DESCRIPTION OF THE TASK: Which lines hold the word "runs"? Copy each of them from the material.
■ ■ ■ ■ ■
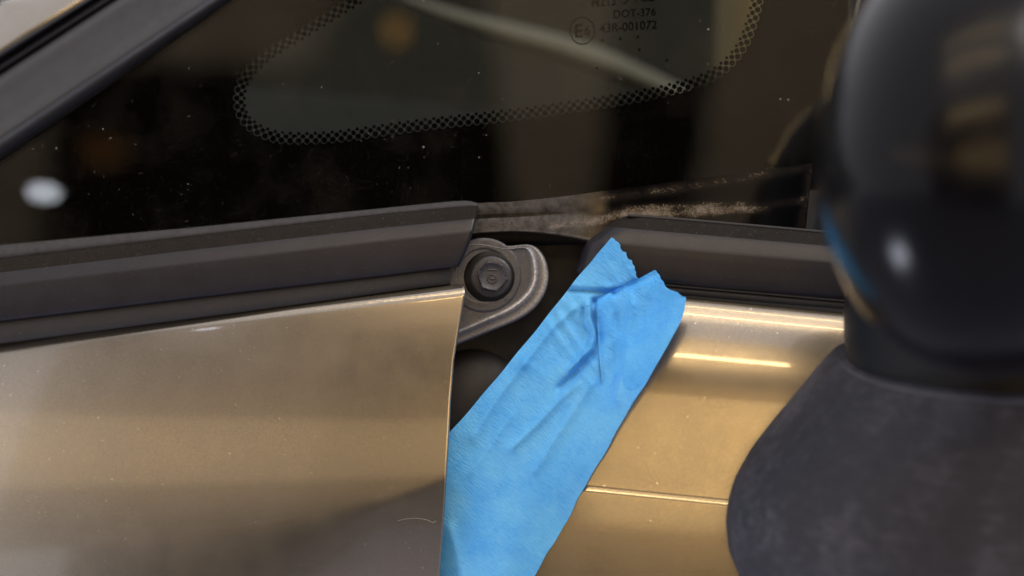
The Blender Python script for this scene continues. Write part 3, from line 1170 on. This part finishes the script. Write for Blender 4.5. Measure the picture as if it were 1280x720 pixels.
def build_tape():
    ns, nt = 190, 90
    XY = np.zeros((ns, nt, 2))
    for i in range(ns):
        s = i / (ns - 1)
        l = np.array([np.interp(s, U120, Lp[:, c]) for c in (0, 1)])
        r = np.array([np.interp(s, U120, Rp[:, c]) for c in (0, 1)])
        w = math.exp(-(s / 0.10) ** 1.2)
        for j in range(nt):
            t = j / (nt - 1)
            top = np.array([np.interp(t, U80, TT[:, c]) for c in (0, 1)])
            p = l * (1 - t) + r * t + (top - (Lp[0] * (1 - t) + Rp[0] * t)) * w
            wob = (0.7 * math.sin(s * 17) + 0.35 * math.sin(s * 61 + 1)) * (1 - t) - (0.7 * math.sin(s * 31 + 2) + 0.4 * math.sin(s * 73)) * t
            p = p + np.array([0.82, 0.57]) * wob * min(1, s * 12)
            if i == 0:
                p = p + np.array([0.75, -0.6]) * jag(t, 3)
            XY[i, j] = p
    A = np.zeros((ns, nt))
    TC = [0.3, 0.7, 1.0]
    for i in range(ns):
        s = i / (ns - 1)
        lf = [float(np.interp(s, [a for a, _ in LIFT], [b[c] for _, b in LIFT])) / 1000 for c in range(3)]
        for j in range(nt):
            t = j / (nt - 1)
            x, y = XY[i, j]
            xe = door_edge(y) + 3
            if x >= xe:
                A[i, j] = tape_base(x, y) - float(np.interp(t, TC, lf))
            else:      # spans the gap and tucks in behind the fender's edge
                de = tape_base(xe, y) - lf[0]
                u = (xe - x) / (xe - 566)
                A[i, j] = de + (max(fender_d(560, y), de) + 0.0065 - de) * u ** 0.9
    for _ in range(25):   # the paper bends smoothly
        Q = np.pad(A, 1, mode='reflect', reflect_type='odd')
        A = (Q[:-2, 1:-1] + Q[2:, 1:-1] + Q[1:-1, :-2] + Q[1:-1, 2:] + 2 * A) / 6
    A = A - crease(XY[..., 0], XY[..., 1]) / 1000 - crumple(XY[..., 0], XY[..., 1]) / 1000 - 0.0007
    rows = [[(XY[i, j, 0], XY[i, j, 1], A[i, j]) for j in range(nt)] for i in range(ns)]
    return grid_obj("masking_tape", rows, M['tape'], None), XY.reshape(-1, 2), A.reshape(-1)


tape, TXY, TD = build_tape()
tag(tape, "strip of torn blue masking tape stuck over the door's front edge", "tape")


def tape_depth_at(x, y):
    q = (TXY[:, 0] - x) ** 2 + (TXY[:, 1] - y) ** 2
    k = np.argpartition(q, 6)[:6]
    w = 1 / (q[k] + 0.3)
    return float((TD[k] * w).sum() / w.sum())


def build_flap():
    TF = smooth_path([(746, 374), (770, 362), (795, 350), (818, 337.5)], 40)[:-1]
    TF2 = smooth_path([(818, 337.5), (824, 345), (830, 354), (840, 363), (849, 367), (858, 371)], 24)
    top = np.vstack([TF, TF2])
    BL = smooth_path([(746, 374), (746.5, 400), (748, 430), (752, 476), (756, 510)], 40)
    BR = smooth_path([(858, 371), (850.5, 402), (815.5, 465), (798, 494), (787, 512)], 40)
    nt = len(top)
    rows = []
    for i in range(50):
        s = i / 49
        l = np.array([np.interp(s, U40, BL[:, c]) for c in (0, 1)])
        r = np.array([np.interp(s, U40, BR[:, c]) for c in (0, 1)])
        row = []
        for j in range(nt):
            t = j / (nt - 1)
            lin = top[0] * (1 - t) + top[-1] * t
            p = l * (1 - t) + r * t + (top[j] - lin) * (1 - s) ** 1.5
            if i == 0 and j > 39:
                p = p + np.array([0.8, -0.7]) * jag(t, 9)
            off = 4.6 * (1 - s) ** 1.3 * (1 - 0.80 * t) - 0.15 + 0.5 * math.sin(t * 9 + s * 2) * (1 - s) * s * 2 - 1.2 * s ** 4
            off += 0.5 * float(crumple(np.array([p[0] + 300]), np.array([p[1] + 100]))[0] + 0.5 * vnoise(np.array([p[0] / 22]), np.array([p[1] / 30]))[0]) * min(1, (1 - s) * 3)
            row.append((p[0], p[1], tape_depth_at(p[0], p[1]) - off / 1000))
        rows.append(row)
    return grid_obj("folded_flap", rows, M['tape_double'], tape)


build_flap()
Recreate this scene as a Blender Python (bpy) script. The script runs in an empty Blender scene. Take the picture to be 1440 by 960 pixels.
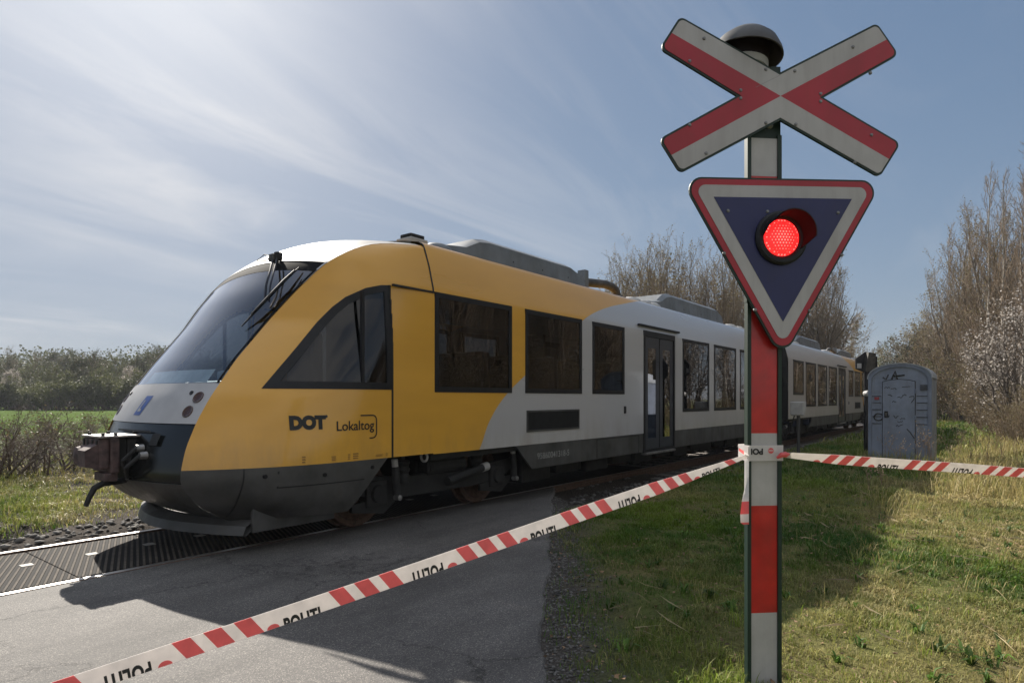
import bpy, bmesh, math, random
import numpy as np
from mathutils import Vector, Matrix
R = math.radians
rng = np.random.default_rng(7); random.seed(7)
sc = bpy.context.scene
COL = sc.collection

# ------------------------------------------------------------------ frame
# world: X along the track (away from the camera), Y across it, Z up, rail top = 0
CAM = np.array([0, -6.345, 1.39]); FW = np.array([.78911, .61425, 0]); RT = np.array([.61425, -.78911, 0])
def at(px, Zd):                     # ground position by bearing and depth
    p = CAM + Zd * (FW + (px - 720) / 880 * RT); return float(p[0]), float(p[1])
SUN = Vector((.352, .936, .705)).normalized()

# ------------------------------------------------------------------ node helpers
def newmat(name):
    m = bpy.data.materials.new(name); m.use_nodes = True
    nt = m.node_tree; return m, nt, nt.nodes['Principled BSDF']
def N(nt, typ, **kw):
    n = nt.nodes.new(typ)
    for k, v in kw.items():
        if k in n.inputs: n.inputs[k].default_value = v
        else: setattr(n, k, v)
    return n
def L(nt, a, b): nt.links.new(a, b)
def math_(nt, op, a, b=None, c=None):
    n = nt.nodes.new('ShaderNodeMath'); n.operation = op
    for i, v in enumerate((a, b, c)):
        if v is None: continue
        if hasattr(v, 'node'): L(nt, v, n.inputs[i])
        else: n.inputs[i].default_value = v
    return n.outputs[0]
def mixc(nt, fac, a, b, mode='MIX'):
    n = nt.nodes.new('ShaderNodeMix'); n.data_type = 'RGBA'; n.blend_type = mode
    for sock, v in ((n.inputs[0], fac), (n.inputs[6], a), (n.inputs[7], b)):
        if hasattr(v, 'node'): L(nt, v, sock)
        else: sock.default_value = v if not isinstance(v, tuple) else (*v, 1)[:4]
    return n.outputs[2]
def ramp(nt, fac, stops):
    n = nt.nodes.new('ShaderNodeValToRGB'); e = n.color_ramp.elements
    while len(e) < len(stops): e.new(.5)
    for i, (p, c) in enumerate(stops):
        e[i].position = p; e[i].color = (*c, 1) if isinstance(c, tuple) else (c, c, c, 1)
    L(nt, fac, n.inputs[0]); return n.outputs[0]
def noise(nt, scale, detail=4, rough=.55, vec=None, dist=0, out=0):
    n = N(nt, 'ShaderNodeTexNoise'); n.inputs['Scale'].default_value = scale; n.inputs['Detail'].default_value = detail
    n.inputs['Roughness'].default_value = rough; n.inputs['Distortion'].default_value = dist
    if vec is not None: L(nt, vec, n.inputs['Vector'])
    return n.outputs[out]
def objco(nt, sc_=(1, 1, 1), rot=(0, 0, 0), kind='Object'):
    t = N(nt, 'ShaderNodeTexCoord'); mp = N(nt, 'ShaderNodeMapping')
    mp.inputs['Scale'].default_value = sc_; mp.inputs['Rotation'].default_value = rot
    L(nt, t.outputs[kind], mp.inputs[0]); return mp.outputs[0]
def simple(name, col, rough=.5, metal=0, var=.12, vscale=6, coat=0, bump=0, bscale=40, spec=.5, streak=0):
    m, nt, b = newmat(name)
    v = objco(nt)
    f = noise(nt, vscale, 5, .6, v)
    c2 = tuple(max(0, x * (1 - 2 * var)) for x in col); c1 = tuple(min(1, x * (1 + var)) for x in col)
    c = ramp(nt, f, [(.3, c2), (.7, c1)])
    if streak:      # rain-washed dirt: runs down the face, blotches and a few fine scratches
        s1 = ramp(nt, noise(nt, 9, 6, .7, objco(nt, (1, 1, .12))), [(.42, 0), (.8, 1)]); s2 = ramp(nt, noise(nt, 3.5, 6, .7, v), [(.5, 0), (.75, .8)]); s3 = ramp(nt, noise(nt, 30, 3, .6, objco(nt, (1, 1, .05), (.5, .3, 0))), [(.70, 0), (.74, .5)])
        c = mixc(nt, math_(nt, 'MULTIPLY', math_(nt, 'MAXIMUM', math_(nt, 'MAXIMUM', s1, s2), s3), streak), c, (.10, .085, .06))
        L(nt, math_(nt, 'ADD', math_(nt, 'MULTIPLY', s1, .25), rough), b.inputs['Roughness'])
    L(nt, c, b.inputs['Base Color'])
    if not streak: b.inputs['Roughness'].default_value = rough
    b.inputs['Metallic'].default_value = metal
    b.inputs['Coat Weight'].default_value = coat; b.inputs['Specular IOR Level'].default_value = spec
    if bump:
        bp = N(nt, 'ShaderNodeBump', Strength=bump); L(nt, noise(nt, bscale, 4, .6, v), bp.inputs['Height'])
        L(nt, bp.outputs[0], b.inputs['Normal'])
    return m

M = {}
YEL = (.66, .335, .035); WHI = (.40, .395, .405); GRY = (.085, .085, .085)
# train livery paint: yellow ends, pale middle, dividing line a curve that leans to the middle of the unit
def livery():
    m, nt, b = newmat('train_paint')
    t = N(nt, 'ShaderNodeTexCoord'); s = N(nt, 'ShaderNodeSeparateXYZ'); L(nt, t.outputs['Object'], s.inputs[0])
    xm = math_(nt, 'SUBTRACT', 19.4, math_(nt, 'ABSOLUTE', math_(nt, 'SUBTRACT', s.outputs[0], 19.4)))
    zn = math_(nt, 'DIVIDE', math_(nt, 'SUBTRACT', s.outputs[2], .7), 2.8)
    fc = N(nt, 'ShaderNodeFloatCurve'); cv = fc.mapping.curves[0]
    pts = [(.7, 5.68), (.77, 5.74), (1.13, 5.95), (1.44, 6.27), (1.69, 6.66), (2.1, 7.32), (2.56, 8.12), (2.7, 8.45), (2.88, 9.05), (3.0, 9.6), (3.17, 10.5), (3.3, 11.7), (3.5, 13.9)]
    cv.points[0].location = ((pts[0][0] - .7) / 2.8, (pts[0][1] - 5) / 9); cv.points[1].location = (1, (pts[-1][1] - 5) / 9)
    for z, x in pts[1:-1]: cv.points.new((z - .7) / 2.8, (x - 5) / 9)
    fc.mapping.update(); L(nt, zn, fc.inputs['Value'])
    xb = math_(nt, 'ADD', math_(nt, 'MULTIPLY', fc.outputs[0], 9), 5)
    isy = math_(nt, 'LESS_THAN', xm, xb)
    v = objco(nt, (.35, 1, 1.6)); d = noise(nt, 1.3, 6, .62, v)
    yc = ramp(nt, d, [(.25, tuple(c * .86 for c in YEL)), (.75, tuple(min(1, c * 1.06) for c in YEL))])
    wc = ramp(nt, d, [(.25, tuple(c * .95 for c in WHI)), (.75, tuple(c * 1.03 for c in WHI))])
    c = mixc(nt, isy, wc, yc)
    # road grime that thickens towards the sill, broken by streaks
    st = noise(nt, 1.7, 8, .75, objco(nt, (2.0, 1, .5)))
    lo = math_(nt, 'MULTIPLY', ramp(nt, s.outputs[2], [(.0, 1), (.78, .9), (.98, 0)]), 1)
    mr = N(nt, 'ShaderNodeMapRange'); L(nt, s.outputs[2], mr.inputs[0]); mr.inputs[1].default_value = 1.25; mr.inputs[2].default_value = .75; mr.inputs[3].default_value = 0; mr.inputs[4].default_value = 1
    g = math_(nt, 'MULTIPLY', mr.outputs[0], ramp(nt, st, [(.42, 0), (.80, .5)]))
    c = mixc(nt, g, c, (.17, .12, .07))
    L(nt, c, b.inputs['Base Color'])
    L(nt, ramp(nt, noise(nt, .9, 4, .5, v), [(.3, .27), (.8, .36)]), b.inputs['Roughness'])
    b.inputs['Coat Weight'].default_value = .6; b.inputs['Coat Roughness'].default_value = .10
    bp = N(nt, 'ShaderNodeBump', Strength=.10, Distance=.02); L(nt, noise(nt, 1.3, 3, .45, objco(nt)), bp.inputs['Height']); L(nt, bp.outputs[0], b.inputs['Normal'])
    return m
M['paint'] = livery()
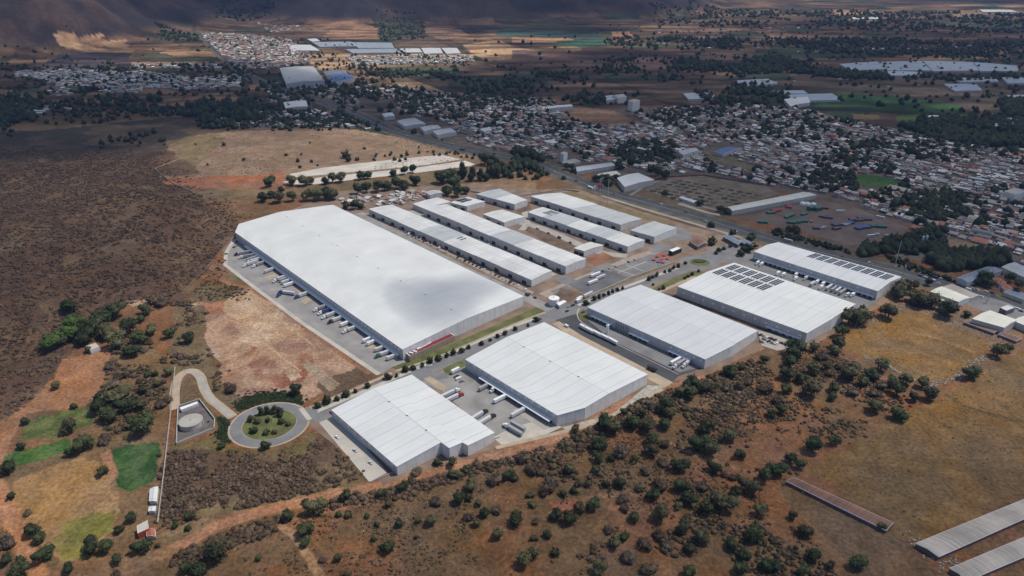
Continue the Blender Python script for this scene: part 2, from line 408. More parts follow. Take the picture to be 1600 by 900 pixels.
■ ■ ■ ■ ■
ANSWER FOR THE TASK:
Recreate this scene as a Blender Python (bpy) script. The script runs in an empty Blender scene. Take the picture to be 1440 by 960 pixels.
    if streak:      # rain-washed dirt: runs down the face, blotches and a few fine scratches